• DIRECTION:
Quote, without change, all of the lines that follow.
○ ○ ○
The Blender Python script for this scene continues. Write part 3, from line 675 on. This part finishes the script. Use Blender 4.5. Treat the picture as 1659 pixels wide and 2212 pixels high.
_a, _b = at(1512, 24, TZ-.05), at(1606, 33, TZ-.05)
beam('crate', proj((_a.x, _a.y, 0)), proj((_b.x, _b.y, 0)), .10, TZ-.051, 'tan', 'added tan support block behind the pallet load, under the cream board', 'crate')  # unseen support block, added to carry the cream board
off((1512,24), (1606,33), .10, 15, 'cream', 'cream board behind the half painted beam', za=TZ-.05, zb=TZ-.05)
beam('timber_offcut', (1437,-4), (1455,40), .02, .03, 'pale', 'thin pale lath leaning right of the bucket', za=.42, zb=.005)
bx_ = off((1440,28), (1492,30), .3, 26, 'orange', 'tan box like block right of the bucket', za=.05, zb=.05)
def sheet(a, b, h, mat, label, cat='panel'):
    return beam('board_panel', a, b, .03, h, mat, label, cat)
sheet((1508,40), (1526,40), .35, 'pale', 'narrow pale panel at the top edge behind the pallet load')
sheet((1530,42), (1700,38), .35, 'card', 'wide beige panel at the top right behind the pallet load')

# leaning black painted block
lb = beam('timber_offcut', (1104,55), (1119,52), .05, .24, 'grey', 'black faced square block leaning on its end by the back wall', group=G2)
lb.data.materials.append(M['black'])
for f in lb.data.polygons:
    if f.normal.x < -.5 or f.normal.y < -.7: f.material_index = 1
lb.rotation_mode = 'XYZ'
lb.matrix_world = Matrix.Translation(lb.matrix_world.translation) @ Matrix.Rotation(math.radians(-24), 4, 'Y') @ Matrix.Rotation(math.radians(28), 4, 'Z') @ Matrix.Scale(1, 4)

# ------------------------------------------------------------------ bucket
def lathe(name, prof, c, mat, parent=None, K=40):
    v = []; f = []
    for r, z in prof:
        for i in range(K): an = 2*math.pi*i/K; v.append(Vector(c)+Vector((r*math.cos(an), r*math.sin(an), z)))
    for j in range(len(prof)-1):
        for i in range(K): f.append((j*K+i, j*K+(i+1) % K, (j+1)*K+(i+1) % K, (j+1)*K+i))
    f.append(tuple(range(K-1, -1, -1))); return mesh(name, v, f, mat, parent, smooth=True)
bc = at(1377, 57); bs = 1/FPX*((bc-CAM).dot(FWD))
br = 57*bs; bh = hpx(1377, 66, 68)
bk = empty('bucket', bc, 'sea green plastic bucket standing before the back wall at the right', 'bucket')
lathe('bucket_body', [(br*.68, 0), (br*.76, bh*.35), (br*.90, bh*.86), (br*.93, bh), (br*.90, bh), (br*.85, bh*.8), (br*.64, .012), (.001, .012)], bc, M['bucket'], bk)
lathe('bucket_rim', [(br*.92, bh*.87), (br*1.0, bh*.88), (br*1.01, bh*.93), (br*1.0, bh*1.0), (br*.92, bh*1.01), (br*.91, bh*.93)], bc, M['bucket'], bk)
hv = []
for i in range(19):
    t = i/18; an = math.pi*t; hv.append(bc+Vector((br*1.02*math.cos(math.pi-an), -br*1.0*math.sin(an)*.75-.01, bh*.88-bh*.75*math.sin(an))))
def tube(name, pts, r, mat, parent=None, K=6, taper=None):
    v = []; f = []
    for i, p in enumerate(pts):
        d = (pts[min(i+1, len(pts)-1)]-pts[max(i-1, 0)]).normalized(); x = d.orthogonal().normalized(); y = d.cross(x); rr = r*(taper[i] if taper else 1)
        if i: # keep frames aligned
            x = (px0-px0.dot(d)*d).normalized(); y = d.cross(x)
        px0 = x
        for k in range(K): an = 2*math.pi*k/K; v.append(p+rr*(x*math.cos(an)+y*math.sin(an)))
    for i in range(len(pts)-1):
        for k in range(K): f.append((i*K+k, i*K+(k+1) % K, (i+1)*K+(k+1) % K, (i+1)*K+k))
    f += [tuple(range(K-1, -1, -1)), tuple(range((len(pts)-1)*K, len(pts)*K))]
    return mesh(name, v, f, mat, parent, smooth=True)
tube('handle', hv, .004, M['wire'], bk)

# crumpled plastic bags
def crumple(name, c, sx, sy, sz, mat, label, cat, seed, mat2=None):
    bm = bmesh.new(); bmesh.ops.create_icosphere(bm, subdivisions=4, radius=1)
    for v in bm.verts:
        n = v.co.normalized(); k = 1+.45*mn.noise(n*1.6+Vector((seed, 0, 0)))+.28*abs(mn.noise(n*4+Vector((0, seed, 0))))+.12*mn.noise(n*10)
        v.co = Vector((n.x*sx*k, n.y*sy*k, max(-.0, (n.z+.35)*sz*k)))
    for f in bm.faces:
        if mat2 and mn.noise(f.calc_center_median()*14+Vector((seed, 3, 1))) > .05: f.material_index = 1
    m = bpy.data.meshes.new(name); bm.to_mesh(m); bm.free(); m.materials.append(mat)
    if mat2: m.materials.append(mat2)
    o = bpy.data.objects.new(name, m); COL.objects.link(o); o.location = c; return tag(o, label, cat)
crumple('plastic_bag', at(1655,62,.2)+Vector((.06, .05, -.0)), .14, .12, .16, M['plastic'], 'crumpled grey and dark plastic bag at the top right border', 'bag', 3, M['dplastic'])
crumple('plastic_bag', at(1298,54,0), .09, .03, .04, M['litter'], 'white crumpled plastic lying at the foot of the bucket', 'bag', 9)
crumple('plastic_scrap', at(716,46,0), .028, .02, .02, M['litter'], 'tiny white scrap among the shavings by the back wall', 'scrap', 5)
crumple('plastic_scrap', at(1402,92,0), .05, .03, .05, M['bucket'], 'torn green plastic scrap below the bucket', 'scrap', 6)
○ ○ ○
• TASK OUTPUT:
The Blender Python script for this scene continues. Write part 3, from line 675 on. This part finishes the script. Use Blender 4.5. Treat the picture as 1659 pixels wide and 2212 pixels high.
_a, _b = at(1512, 24, TZ-.05), at(1606, 33, TZ-.05)
beam('crate', proj((_a.x, _a.y, 0)), proj((_b.x, _b.y, 0)), .10, TZ-.051, 'tan', 'added tan support block behind the pallet load, under the cream board', 'crate')  # unseen support block, added to carry the cream board
off((1512,24), (1606,33), .10, 15, 'cream', 'cream board behind the half painted beam', za=TZ-.05, zb=TZ-.05)
beam('timber_offcut', (1437,-4), (1455,40), .02, .03, 'pale', 'thin pale lath leaning right of the bucket', za=.42, zb=.005)
bx_ = off((1440,28), (1492,30), .3, 26, 'orange', 'tan box like block right of the bucket', za=.05, zb=.05)
def sheet(a, b, h, mat, label, cat='panel'):
    return beam('board_panel', a, b, .03, h, mat, label, cat)
sheet((1508,40), (1526,40), .35, 'pale', 'narrow pale panel at the top edge behind the pallet load')
sheet((1530,42), (1700,38), .35, 'card', 'wide beige panel at the top right behind the pallet load')

# leaning black painted block
lb = beam('timber_offcut', (1104,55), (1119,52), .05, .24, 'grey', 'black faced square block leaning on its end by the back wall', group=G2)
lb.data.materials.append(M['black'])
for f in lb.data.polygons:
    if f.normal.x < -.5 or f.normal.y < -.7: f.material_index = 1
lb.rotation_mode = 'XYZ'
lb.matrix_world = Matrix.Translation(lb.matrix_world.translation) @ Matrix.Rotation(math.radians(-24), 4, 'Y') @ Matrix.Rotation(math.radians(28), 4, 'Z') @ Matrix.Scale(1, 4)

# ------------------------------------------------------------------ bucket
def lathe(name, prof, c, mat, parent=None, K=40):
    v = []; f = []
    for r, z in prof:
        for i in range(K): an = 2*math.pi*i/K; v.append(Vector(c)+Vector((r*math.cos(an), r*math.sin(an), z)))
    for j in range(len(prof)-1):
        for i in range(K): f.append((j*K+i, j*K+(i+1) % K, (j+1)*K+(i+1) % K, (j+1)*K+i))
    f.append(tuple(range(K-1, -1, -1))); return mesh(name, v, f, mat, parent, smooth=True)
bc = at(1377, 57); bs = 1/FPX*((bc-CAM).dot(FWD))
br = 57*bs; bh = hpx(1377, 66, 68)
bk = empty('bucket', bc, 'sea green plastic bucket standing before the back wall at the right', 'bucket')
lathe('bucket_body', [(br*.68, 0), (br*.76, bh*.35), (br*.90, bh*.86), (br*.93, bh), (br*.90, bh), (br*.85, bh*.8), (br*.64, .012), (.001, .012)], bc, M['bucket'], bk)
lathe('bucket_rim', [(br*.92, bh*.87), (br*1.0, bh*.88), (br*1.01, bh*.93), (br*1.0, bh*1.0), (br*.92, bh*1.01), (br*.91, bh*.93)], bc, M['bucket'], bk)
hv = []
for i in range(19):
    t = i/18; an = math.pi*t; hv.append(bc+Vector((br*1.02*math.cos(math.pi-an), -br*1.0*math.sin(an)*.75-.01, bh*.88-bh*.75*math.sin(an))))
def tube(name, pts, r, mat, parent=None, K=6, taper=None):
    v = []; f = []
    for i, p in enumerate(pts):
        d = (pts[min(i+1, len(pts)-1)]-pts[max(i-1, 0)]).normalized(); x = d.orthogonal().normalized(); y = d.cross(x); rr = r*(taper[i] if taper else 1)
        if i: # keep frames aligned
            x = (px0-px0.dot(d)*d).normalized(); y = d.cross(x)
        px0 = x
        for k in range(K): an = 2*math.pi*k/K; v.append(p+rr*(x*math.cos(an)+y*math.sin(an)))
    for i in range(len(pts)-1):
        for k in range(K): f.append((i*K+k, i*K+(k+1) % K, (i+1)*K+(k+1) % K, (i+1)*K+k))
    f += [tuple(range(K-1, -1, -1)), tuple(range((len(pts)-1)*K, len(pts)*K))]
    return mesh(name, v, f, mat, parent, smooth=True)
tube('handle', hv, .004, M['wire'], bk)

# crumpled plastic bags
def crumple(name, c, sx, sy, sz, mat, label, cat, seed, mat2=None):
    bm = bmesh.new(); bmesh.ops.create_icosphere(bm, subdivisions=4, radius=1)
    for v in bm.verts:
        n = v.co.normalized(); k = 1+.45*mn.noise(n*1.6+Vector((seed, 0, 0)))+.28*abs(mn.noise(n*4+Vector((0, seed, 0))))+.12*mn.noise(n*10)
        v.co = Vector((n.x*sx*k, n.y*sy*k, max(-.0, (n.z+.35)*sz*k)))
    for f in bm.faces:
        if mat2 and mn.noise(f.calc_center_median()*14+Vector((seed, 3, 1))) > .05: f.material_index = 1
    m = bpy.data.meshes.new(name); bm.to_mesh(m); bm.free(); m.materials.append(mat)
    if mat2: m.materials.append(mat2)
    o = bpy.data.objects.new(name, m); COL.objects.link(o); o.location = c; return tag(o, label, cat)
crumple('plastic_bag', at(1655,62,.2)+Vector((.06, .05, -.0)), .14, .12, .16, M['plastic'], 'crumpled grey and dark plastic bag at the top right border', 'bag', 3, M['dplastic'])
crumple('plastic_bag', at(1298,54,0), .09, .03, .04, M['litter'], 'white crumpled plastic lying at the foot of the bucket', 'bag', 9)
crumple('plastic_scrap', at(716,46,0), .028, .02, .02, M['litter'], 'tiny white scrap among the shavings by the back wall', 'scrap', 5)
crumple('plastic_scrap', at(1402,92,0), .05, .03, .05, M['bucket'], 'torn green plastic scrap below the bucket', 'scrap', 6)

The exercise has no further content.